“This is a question of the country’s security, over which there can be no compromise,” the prime minister said. — File Photo

ISLAMABAD: Prime Minister Yousuf Raza Gilani told a mournful National Assembly after the assassination of his minorities affairs minister on Wednesday his government would make a new strategy to combat religious extremism in consultation with parliament and military leadership.

As suggested by him, Speaker Fehmida Mirza set Thursday for a National Assembly debate on the killing of minister Shahbaz Bhatti, a Christian, by gunmen on an Islamabad street, and the prime minister said he would also meet leaders of parliamentary parties and convene a meeting of the Defence Committee of the Cabinet (DCC), which includes armed forces’ chiefs.

“This (consultative process) will help formulate a strategy to deal with extremists who are spreading (religious) hatred and defaming Pakistan in the world (by their activities),” Mr Gilani said after chairing a meeting of his cabinet, which discussed the second assassination of a senior government functionary in the capital within two months.

As a mark of mourning, the lower house discarded its agenda for the day and adjourned after two minutes’ silence in memory of one of its members and a brief speech by the prime minister, who praised what he called Mr Bhatti’s “work for inter-faith harmony” and said: “Whoever are culprits or whoever are responsible (for the murder), they will be brought to justice.”

“This is a question of the country’s security, over which there can be no compromise,” the prime minister said after announcing his plans to have a meeting of leaders of parliamentary parties and one with the policy-making DCC, for which no dates were immediately given.

But despite the prime minister’s apparently strong resolve to combat terror, there seemed to be a widespread concern about the efficiency of the capital’s security arrangements, which were penetrated so blatantly to easily target a second figure from the ruling Pakistan People’s Party over the controversial blasphemy law.

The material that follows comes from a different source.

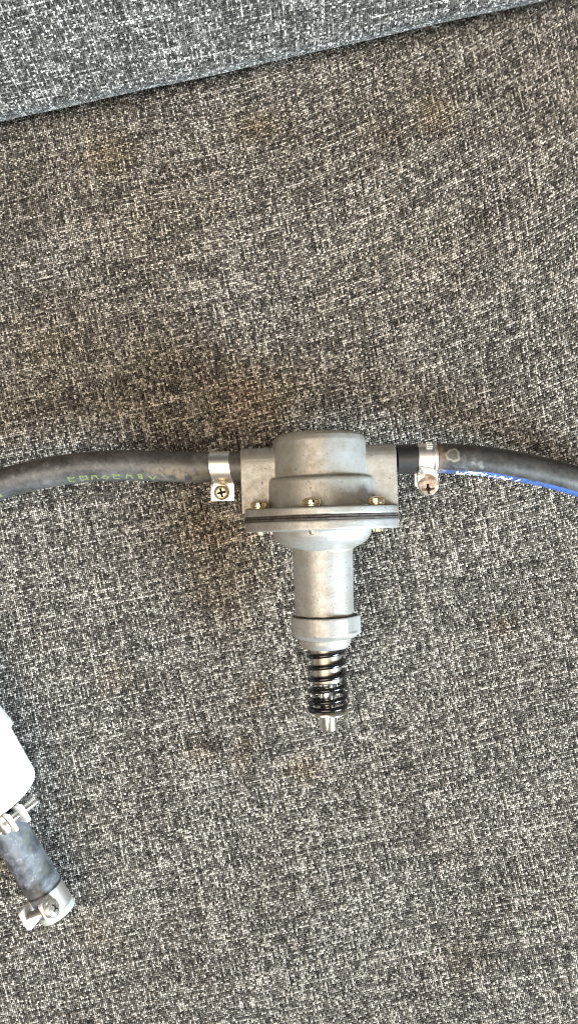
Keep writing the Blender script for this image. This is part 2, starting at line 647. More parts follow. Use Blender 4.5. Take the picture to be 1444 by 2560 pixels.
for (p0, p1, bend) in HAIRS:
    a, b = np.array(p0, float), np.array(p1, float)
    mid = (a + b) / 2 + bend * np.array([-(b - a)[1], (b - a)[0]]) * 0.6
    pts = []
    for q in (a, mid, b):
        w = W(q[0], q[1], 0)
        u, v = xy2uv(w[0], w[1])
        if v > V_SEAM - 1:
            zz = 0.9 + (v - V_SEAM) * 2.6 + 2
            w = W(q[0], q[1], zz)
            pts.append(w)
        else:
            zz = float(seat_z(np.array(u), np.array(v))) + 0.55
            pts.append(W(q[0], q[1], zz))
    C, _s = spline(pts, 10)
    Vt, Ft, _p = tube_arrays(C, rng.uniform(0.03, 0.055), 5)
    lv.append(Vt.reshape(-1, 3)); lf.append(Ft + off); off += Vt.size // 3
lint = obj("lint", mesh_np("lint", np.vstack(lv), np.vstack(lf), M_LINT), None,
           "pale lint and loose hairs caught on the tweed cushion", "lint", kind="stuff")

# ------------------------------------------------------------------ the pump
K = (CAM_H - 24.0) / FPX       # mm per photograph pixel at the pump's axis
PUMP_M = (Matrix.Translation(Vector(PUMP_O) * S) @ Matrix.Rotation(R(1.85), 4, 'Z') @ Matrix.Rotation(R(-1.1), 4, 'X'))
pump = empty("fuel_pump", PUMP_M, "grey cast metal fuel pump with black plunger spring lying on the tweed cushion", "pump")


def kp(prof): return [(r * K, h * K) for r, h in prof]


def remeshed(name, bm, mat, voxel, smooth_it=4, deg=50):
    bmesh.ops.recalc_face_normals(bm, faces=bm.faces)
    me = bpy.data.meshes.new(name + "_raw")
    bm.to_mesh(me); bm.free()
    o = bpy.data.objects.new(name + "_raw", me)
    COL.objects.link(o)
    md = o.modifiers.new("r", 'REMESH'); md.mode = 'VOXEL'; md.voxel_size = voxel; md.use_smooth_shade = True
    sm = o.modifiers.new("s", 'SMOOTH'); sm.factor = 0.5; sm.iterations = smooth_it
    dg = bpy.context.evaluated_depsgraph_get()
    out = bpy.data.meshes.new_from_object(o.evaluated_get(dg))
    out.name = name
    bpy.data.objects.remove(o)
    bpy.data.meshes.remove(me)
    co = np.empty(len(out.vertices) * 3, np.float32)
    out.vertices.foreach_get("co", co)
    out.vertices.foreach_set("co", co * S)
    out.materials.clear()
    out.materials.append(mat)
    out.polygons.foreach_set("use_smooth", np.ones(len(out.polygons), dtype=bool))
    out.update()
    return out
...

And, during Thursday’s debate, lawmakers are likely to air these concerns and raise questions about claims Interior Minister Rehman Malik has been making about the efficacy of police and other agencies he controls.

Wednesday’s was the National Assembly’s second mournful sitting after one on January 4, when then Punjab governor Salman Taseer was shot dead by one of his own police guards outside a café in Islamabad and the house adjourned after saying a prayer for him.

THREE REMAIN SEATED: But many in the house and the galleries were surprised to see three bearded members of the opposition Jamiat Ulema-i-Islam of Maulana Fazlur Rehman remaining seated in their chairs when the rest of lawmakers stood up to observe two minutes’ silence for Mr Bhatti.

There was no immediate explanation what motivated the JUI back-benchers, in the absence of their party leader, to violate a parliamentary etiquette, and a directive given by the chair, in agreement with some voices raised in the house, that members stand up to pay a silent tribute to their assassinated colleague.

Some other religious figures on the opposition benches did rise in their seats.